Hannah Burlingame/Review • While the sign still stands, the site of the former Mendota Motel off Highway 13 in Mendota Heights is a blank slate for a new apartment development.

submitted graphic • The Mendota Heights City Council voted Nov. 21 to approve the final plat for two 69-unit market-rate apartment buildings to be built on Highway 13 just south of Acacia Boulevard, despite a lawsuit brought against the city by residents claiming the city should not have approved the development.

City is sued over project

 

The final plat for the Mendota Heights Apartments project was approved by the Mendota Heights City Council at its Nov. 21 meeting, but that doesn’t mean the city is in the clear with the project.
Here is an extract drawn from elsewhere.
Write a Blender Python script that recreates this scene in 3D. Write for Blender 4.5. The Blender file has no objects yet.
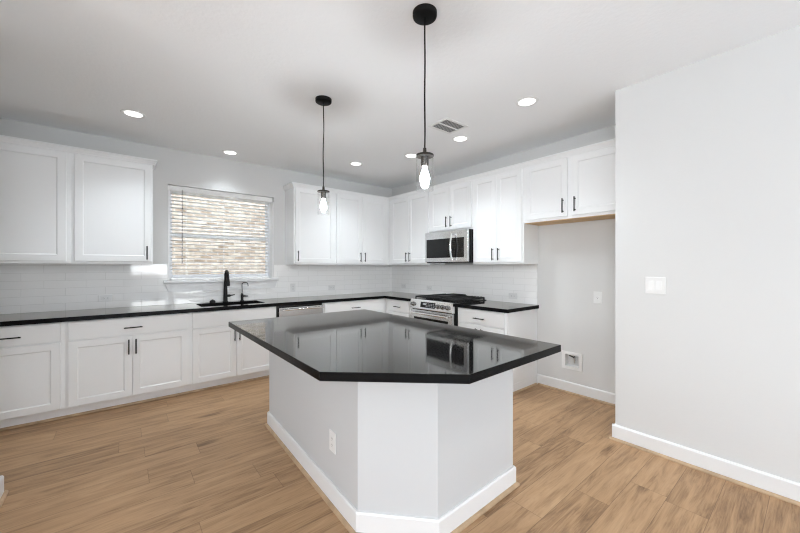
import bpy, bmesh, math, random
from mathutils import Vector, Matrix
random.seed(7)
PI = math.pi
S = bpy.context.scene
COL = S.collection

# ---------------------------------------------------------------- camera, world, light, exposure
cam_d = bpy.data.cameras.new('camera')
cam = bpy.data.objects.new('camera', cam_d); COL.objects.link(cam)
cam_d.sensor_width = 36.0
cam_d.lens = 340.74 / 800 * 36
cam_d.clip_start = 0.05
cam.location = (-3.7314, -4.8055, 1.3598)
cam.rotation_euler = (PI / 2, 0, -math.radians(39.16))
S.camera = cam

W = bpy.data.worlds.new('sky'); S.world = W; W.use_nodes = True
nt = W.node_tree; nt.nodes.clear()
sky = nt.nodes.new('ShaderNodeTexSky'); sky.sky_type = 'NISHITA'
sky.sun_disc = False; sky.sun_elevation = math.radians(52); sky.sun_rotation = math.radians(200)
sky.air_density = 1.0; sky.dust_density = 2.0; sky.ozone_density = 1.0
hs = nt.nodes.new('ShaderNodeHueSaturation'); hs.inputs['Saturation'].default_value = 0.45
bg = nt.nodes.new('ShaderNodeBackground'); bg.inputs['Strength'].default_value = 0.55
wo = nt.nodes.new('ShaderNodeOutputWorld')
nt.links.new(sky.outputs[0], hs.inputs['Color']); nt.links.new(hs.outputs[0], bg.inputs[0]); nt.links.new(bg.outputs[0], wo.inputs[0])

def lamp(name, kind, loc, rot, energy, color=(1, 1, 1), **kw):
    d = bpy.data.lights.new(name, kind); d.energy = energy; d.color = color
    for k, v in kw.items(): setattr(d, k, v)
    o = bpy.data.objects.new(name, d); COL.objects.link(o); o.location = loc; o.rotation_euler = rot
    return o
lamp('sun', 'SUN', (0, 0, 8), (math.radians(40), 0, math.radians(-62)), 0.22, (1.0, 0.95, 0.87), angle=0.02)
# area lamps for window light of the living area behind the camera
DAY = (0.905, 0.955, 1.0)
TILT = math.radians(36)      # window lamps tipped up to throw added light on the ceiling
REAR_WINDOWS = [(-3.47, -2.25), (-1.95, -0.90)]
REAR_Y = -13.0
for a, b in REAR_WINDOWS:
    lamp('daylight_fill', 'AREA', ((a + b) / 2, REAR_Y - 0.12, 1.665), (PI / 2 + TILT, 0, 0), 72.0, DAY, shape='RECTANGLE', size=b - a - 0.04, size_y=1.55)
LEFT_FILL_WINDOWS = [(-5.0, -3.9), (-7.6, -6.2), (-10.6, -9.2)]  # unseen side windows, put in so their lamps fill from the left
LEFT_X = -7.6
for a, b in LEFT_FILL_WINDOWS:
    lamp('daylight_fill', 'AREA', (LEFT_X - 0.12, (a + b) / 2, 1.665), (PI / 2 + TILT, 0, -PI / 2), 60.0, DAY, shape='RECTANGLE', size=b - a - 0.04, size_y=1.55)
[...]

The city is being sued by residents because of it.

Michael Swenson of Michael Development plans to build two 69-unit market-rate apartment buildings on Highway 13 just south of Acacia Boulevard, at the site of the former Mendota Motel and Larson Garden Center.

Jim Thomson, an attorney who is representing the city, said in an interview the litigation is being brought by a group of residents who claim the city didn’t follow the correct process and should not have approved the project. Thomson said he was unable to give more specifics about the suit.

Tim Benetti, community development director, said at the Nov. 21 meeting the preliminary plat was approved Sept. 5, and the final plat was consistent with that plan. 

After discussion about whether the council should wait to vote on the matter because it was being sued, the final plat was approved on a 3-2 vote, with council members Ultan Duggan and Jay Miller voting against it.

Thomson said if the city loses the lawsuit, it doesn’t mean the development won’t happen. If the court were to rule that some processes weren’t followed, the city would retroactively correct the mistake.

“I’m confident the city did follow all the right processes,” he said, adding he could not speak for how Michael Development would proceed.

 

Duggan’s concerns

Before the vote, Duggan said the city rezoned the land for Michael Development and it was also giving it tax increment financing, and wondered what the city was really getting in return.

He said smaller developments could go into the site to better accommodate the city’s ordinances, instead of granting variances, which were given to the project.

He said his concern is if the project goes forward, other future developments will expect the same considerations.

Duggan said the community has raised concerns about the entrances to the site, and that nothing should be done until issues and concerns are addressed. Those in attendance applauded his comments.

Council member Joel Paper said the first meeting regarding the development was Feb. 9 and everything has been consistent all the way through.

Mayor Neil Garlock said the project is a good use of the property — the motel, with frequent police calls for service had become a “blight” — and that Michael Development has done adjustments and been open throughout the entire process.

Duggan said it’s damning the city is being sued by its own citizens over the project and made a motion to postpone any decision on the development. The motion was seconded by Miller, but did not pass.

Work to clear the project site has already begun. Construction is broken into two phases with the second beginning mid-summer to fall 2018.